Il continue, le dialogue entre cinéma hollywoodien et comics, tantôt hargneux, tantôt hautin, parfois cordial : il en sort toujours quelque chose. Le cru de cette fin d’année 2008 ne peut pas laisser indifférents les amateurs car il s’agit de l’adaptation d’une BD d’un des auteurs fondateurs du comic book américain (Will Eisner, sorte de Hergé de là-bas) par l’un des auteurs qui révolutionna partiellement le genre dans les années 1980 : Frank Miller. C’est en 2005 que Miller a pu faire ses armes au cinéma, en collaborant en qualité de réalisateur stagiaire avec Roberto Rodriguez, sur l’adaptation d’une de ses œuvres les plus fameuses : Sin City. Les technologies numériques qu’utilisait Rodriguez séduisirent Miller et le convainquirent de la capacité qu’aurait désormais le cinéma à retranscrire, au-delà des histoires et des personnages de bande dessinée, tout leur univers graphique. Pourtant ni le film de Rodriguez, ni 300 de Zack Snyder n’étaient véritablement pertinents à ce niveau-là, le travail visuel appliqué sur la bande numérique, qui consistait à retoucher les couleurs et la lumière et à incruster des décors digitaux sur les fonds verts du plateau de tournage, n’étant qu’une charte graphique apposée qui remémorait vaguement l’esthétique des albums originaux. Cette fois-ci Miller met directement la main à la pâte et dirige tout seul comme un grand son film, ce qui lui permet de se rapprocher des expérimentations visuelles qui le caractérisent et de retrouver un peu de son maniérisme expressionniste. En s’attardant sur une cravate ou un manteau qui vole au vent, en mettant en évidence des semelles de chaussure, en dessinant une silhouette avec les aplats au noir et en louchant constamment vers le décolleté pigeonnant de ses starlettes, bref, en soignant certains détails assez anodins mais dont on devine le plaisir obstiné qu’il prend à les peaufiner, aussi bien quand il les dessine que quand il les filme, Miller parvient à insuffler un peu de sa jouissance à ses images, c’est-à-dire à leur donner un peu de valeur. Chose plutôt rare dans le cinéma hollywoodien.

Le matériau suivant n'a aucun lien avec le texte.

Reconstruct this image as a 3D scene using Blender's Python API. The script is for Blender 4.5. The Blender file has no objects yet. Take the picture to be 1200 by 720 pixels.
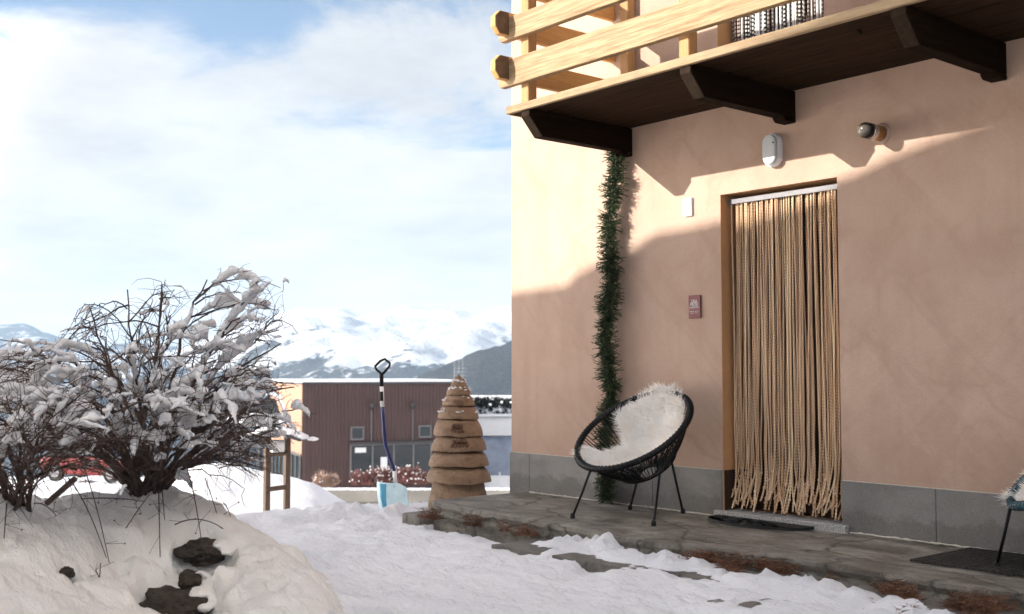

Mais si Miller, qui vient de la BD (soit l’art de créer des ellipses), sait produire dans ses planches et à l’écran des vignettes saisissantes, il ne sait pas au cinéma (qui est l’art de créer du temps) les inscrire dans une durée. Car l’évolution de son travail, depuis quelques années, a pris une drôle de direction. Animés par un hyper-romantisme et fascinés par les héros extrémistes, ses récits, sur le mode de la variation, étaient de plus en plus voués à l’abstraction, pour ne pas dire au schématisme. On se souvient du désarroi et de la consternation de ses admirateurs lors de la parution de The Dark Knight Strikes Again en 2001, suite de son chef d’œuvre The Dark Knight Returns (1985) : trop caricatural, trop poussif, trop théorique, trop expérimental, trop parodique, trop « trop », aussi bien au niveau du scénario que des dessins. Miller a atteint ce point fatidique d’incandescence entre lui et son œuvre, où l’artiste, trop absorbé par son inspiration, finit par exclure totalement son public : le syndrome du chef-d’œuvre inconnu, désillusion balzacienne. Pas que ce soit mauvais ou inintéressant, mais cela reste fastidieusement hermétique. C’est tout le problème de The Spirit où le spectateur s’use à participer au délire du film qui ne cesse de le repousser de par la minceur de l’histoire qui devient prétexte à toutes les audaces et toutes les digressions, ce qui est en soi une bonne chose, mais qui, à force de ne plus reposer sur rien et en déguiser la vacuité (comme le méchant du film qui change de costume d’une scène à l’autre pour se donner une fausse contenance), finissent par lasser. Le style de Miller, sa façon de projeter sur un personnage iconique bon nombre de ses obsessions et de ses thèmes, multiplie trop de pistes mais ne délivre pas assez d’issues de secours. On voit à l’évocation successive de personnages comme Batman, Superman ou Daredevil le grand film-somme qu’il a cherché à faire, mais on constate devant le cabotinage de Samuel L. Jackson, l’avalanche d’effets numériques et le peu d’empathie que suscite le héros, l’échec de cette entreprise, son ratage.
Mais un film raté, c’est un film qui tente quelque chose, c’est toujours mieux qu’un film réussi mais sans ambition, on y trouvera toujours quelque chose auquel se raccrocher. Une image marquante, un morceau de dialogue percutant ou la plastique très racoleuse des actrices qui sont moins, on le constate une fois de plus, des comédiennes de talent que des corps à haute concentration sexuelle dont Miller ne veut rien perdre. On peut timidement s’en contenter.